Главное — не надо думать, что это пустяки. Сновидец вполне может уморить себя, и сам этого не заметит.

2. Энергетические кризисы неминуемы на пути толтекской дисциплины (как и на любом ином пути, имеющем дело с реальными энергиями). Но сновидящего это касается в первую очередь. Если сталкер склонен получать и излучать энергию в первом внимании (мы не говорим о высших этапах практики, когда его работа превращается почти что в сновидение-наяву), то сновидящий с годами все чаще уходит в области восприятия, где его контроль может оказаться недостаточным, память — ослабленной. Каждую ночь он рискует оказаться в ситуации, когда он катастрофически теряет энергию, а пробудившись, ничего не помнит.

Таким образом, сновидцу совершенно необходимо научиться чувствительности. Он должен регулярно обращать внимание на свое настроение, самочувствие, на причуды своего организма — особенно после тех ночей, когда он не может вспомнить, что ему снилось. Все эти требования вполне согласуются с идеей ежедневного сталкинга самого себя, и именно в таком настроении все это следует фиксировать, дабы не погрузиться в бессмысленную ипохондрию. Подлинный ипохондрик своим постоянным вниманием к любым ощущениям тела и души сводит на нет смысл самой идеи чувствительности — он чувствует все одинаково сильно, и потому с трудом отличает значимую информацию от незначительной. (О симптомах энергетического кризиса было написано выше.)

3. Психические нарушения у сновидящего, как правило, являются результатом неполного возвращения точки сборки из позиции сновидения. Если сновидение разворачивалось в центре "человеческой полосы", то, кроме отрешенности и безразличия, мы не имеем никаких патологий.

В иных же случаях мы сталкиваемся: 1) с повышенной раздражительностью, гневливостью, склонностью воспринимать мир первого внимания как мир исключительно «бездуховный» и «враждебный», 2) с повышенной экзальтированностью вплоть до превращения мира первого внимания в сплошной неразличимый объект "духовно-религиозного вдохновения". Если вы наблюдаете у себя те или иные симптомы, остановитесь и сосредоточьтесь на безупречности и сталкинге.

4. "Неуправляемое плавание" — симптом, чаще встречающийся у женщин. Впрочем, среди мужчин тоже можно найти чувствительных и импульсивных индивидов, для которых раскачка точки сборки в сновидении становится проблемой наяву. Это несовместимо с целью толтеков.
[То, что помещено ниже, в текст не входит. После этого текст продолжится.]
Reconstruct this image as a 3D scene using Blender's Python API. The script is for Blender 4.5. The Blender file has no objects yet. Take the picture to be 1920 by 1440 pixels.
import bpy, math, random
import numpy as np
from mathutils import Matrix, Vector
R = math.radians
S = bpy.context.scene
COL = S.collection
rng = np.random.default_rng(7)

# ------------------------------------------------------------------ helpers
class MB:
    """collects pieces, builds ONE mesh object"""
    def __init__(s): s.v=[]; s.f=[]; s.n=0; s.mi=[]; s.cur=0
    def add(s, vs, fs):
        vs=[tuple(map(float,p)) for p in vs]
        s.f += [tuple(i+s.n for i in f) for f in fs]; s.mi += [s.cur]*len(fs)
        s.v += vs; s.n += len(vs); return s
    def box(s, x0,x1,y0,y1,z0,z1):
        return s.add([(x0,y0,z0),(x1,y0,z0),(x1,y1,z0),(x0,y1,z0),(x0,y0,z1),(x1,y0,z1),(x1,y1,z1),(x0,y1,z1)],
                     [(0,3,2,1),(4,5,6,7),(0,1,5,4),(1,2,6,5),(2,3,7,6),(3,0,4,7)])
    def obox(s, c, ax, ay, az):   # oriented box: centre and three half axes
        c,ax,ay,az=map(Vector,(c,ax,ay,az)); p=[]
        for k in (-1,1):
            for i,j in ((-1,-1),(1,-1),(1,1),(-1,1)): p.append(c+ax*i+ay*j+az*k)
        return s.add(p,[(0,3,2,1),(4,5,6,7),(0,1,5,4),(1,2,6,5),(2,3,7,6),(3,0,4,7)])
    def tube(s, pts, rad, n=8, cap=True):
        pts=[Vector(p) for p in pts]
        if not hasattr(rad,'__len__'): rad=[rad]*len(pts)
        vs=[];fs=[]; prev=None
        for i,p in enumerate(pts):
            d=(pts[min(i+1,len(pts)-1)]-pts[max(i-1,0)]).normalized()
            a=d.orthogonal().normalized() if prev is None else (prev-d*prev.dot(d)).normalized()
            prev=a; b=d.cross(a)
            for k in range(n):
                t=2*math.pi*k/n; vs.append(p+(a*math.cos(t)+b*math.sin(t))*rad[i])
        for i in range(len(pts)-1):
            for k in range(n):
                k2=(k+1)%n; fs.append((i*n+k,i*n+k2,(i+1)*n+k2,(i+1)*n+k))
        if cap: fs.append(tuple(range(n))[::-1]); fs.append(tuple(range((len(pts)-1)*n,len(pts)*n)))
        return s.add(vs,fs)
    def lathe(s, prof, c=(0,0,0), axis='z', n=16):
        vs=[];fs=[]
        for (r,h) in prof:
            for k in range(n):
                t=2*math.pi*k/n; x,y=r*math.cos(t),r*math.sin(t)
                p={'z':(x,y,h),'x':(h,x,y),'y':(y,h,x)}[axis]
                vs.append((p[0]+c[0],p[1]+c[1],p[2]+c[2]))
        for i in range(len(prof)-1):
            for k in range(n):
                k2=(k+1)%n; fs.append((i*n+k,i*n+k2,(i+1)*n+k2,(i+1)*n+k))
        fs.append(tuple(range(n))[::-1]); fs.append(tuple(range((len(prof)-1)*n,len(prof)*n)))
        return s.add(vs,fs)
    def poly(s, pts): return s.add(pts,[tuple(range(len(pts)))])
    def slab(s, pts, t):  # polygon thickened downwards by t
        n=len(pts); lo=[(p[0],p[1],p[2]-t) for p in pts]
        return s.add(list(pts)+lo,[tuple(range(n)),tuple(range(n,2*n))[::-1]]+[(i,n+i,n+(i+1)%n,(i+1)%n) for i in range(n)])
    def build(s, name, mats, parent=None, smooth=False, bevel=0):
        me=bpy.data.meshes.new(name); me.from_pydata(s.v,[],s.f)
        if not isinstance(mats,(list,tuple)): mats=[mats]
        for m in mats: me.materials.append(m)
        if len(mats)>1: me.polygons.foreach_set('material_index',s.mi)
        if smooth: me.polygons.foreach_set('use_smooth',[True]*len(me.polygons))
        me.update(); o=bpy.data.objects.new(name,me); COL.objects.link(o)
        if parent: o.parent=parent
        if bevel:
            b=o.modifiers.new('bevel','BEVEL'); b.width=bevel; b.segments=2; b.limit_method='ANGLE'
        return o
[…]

Все силы надо направить на перепросмотр и сталкинг.

5. «Пленение» или смерть — самый мрачный и, к несчастью, всегда возможный исход практики сновидения. "Миры второго внимания" обладают такой же способностью фиксировать нашу точку сборки, что и привычный нам мир. Проблема заключается лишь в том, что, если мы не достигли целостности, мир первого внимания и мир второго, условно выражаясь, "разорвут нас пополам". Этой опасности не следует слишком бояться, ибо она становится актуальной лишь на заключительных этапах практики.

Пространство сновидения всегда архетипично. Оно архетипично даже в том случае, когда мы переносимся из мира сновидения в миф второго внимания. Это важно учитывать. Никакой режим восприятия, кроме видения, не может избавить нас от разнообразных глосс (как это называл Парсонс), от блоков интерпретаций чувственного опыта. Безусловно, чужеродность воспринимаемого по мере удаления от привычной позиции точки сборки возрастает, но (если, конечно, не превращается в хаос) оно никогда не становится чуждым до неузнаваемости. А это значит, что какая-то часть социально и биологически обученной психики берет на себя задачу приспособить воспринимаемое к нашему пониманию.

О качестве восприятия, присущего второму вниманию, мы еще скажем. Если же отвлечься от технических деталей и некоторого неописуемого ощущения, то окажется, что мир второго внимания чаще напоминает что-то инопланетное, космическое или, так сказать, «параллельное» земному. В мире второго внимания большую часть восприятия занимают «природные» феномены — безлюдные и дикие пейзажи, часто лишенные растительности, причудливые перспективы и композиции. Чаще всего это камень, скалы, горы, пустыни. Они могут сворачиваться воронками, могут уводить в туннели и лабиринты. Если в этих мирах встречается что-то живое, то оно либо очень подвижно и ярко светится, либо настолько погружено в свой загадочный внутренний мир, что может показаться вовсе неживым. Миры, «параллельные» земному, как бы «имитируют» его. Но грубо, следуя непонятной логике, включая в себя ни с чем несообразные отличия и противоречия. Здесь вроде бы живут люди, внешне не отличимые от нас, но потом выясняется, что они, например, откладывают яйца или во время занятия любовью обволакиваются зеленой слизью. Все приведенные мной примеры неудачны — я хочу лишь сказать о подобии и не-подобии этих миров. У них есть странная и очень развитая, как нам кажется, техника, но они не знают электричества. Их социальные системы еще более нелепы.

Не думаю, что все это выглядит на самом деле так, как мы видим. Это всего лишь интерпретации чужеродных феноменов, но, поскольку производятся они при помощи человеческой психики, элементы, дошедшие до нашего осознания, не могут не нести на себе отпечатков знаменитых архетипов нашего бессознательного.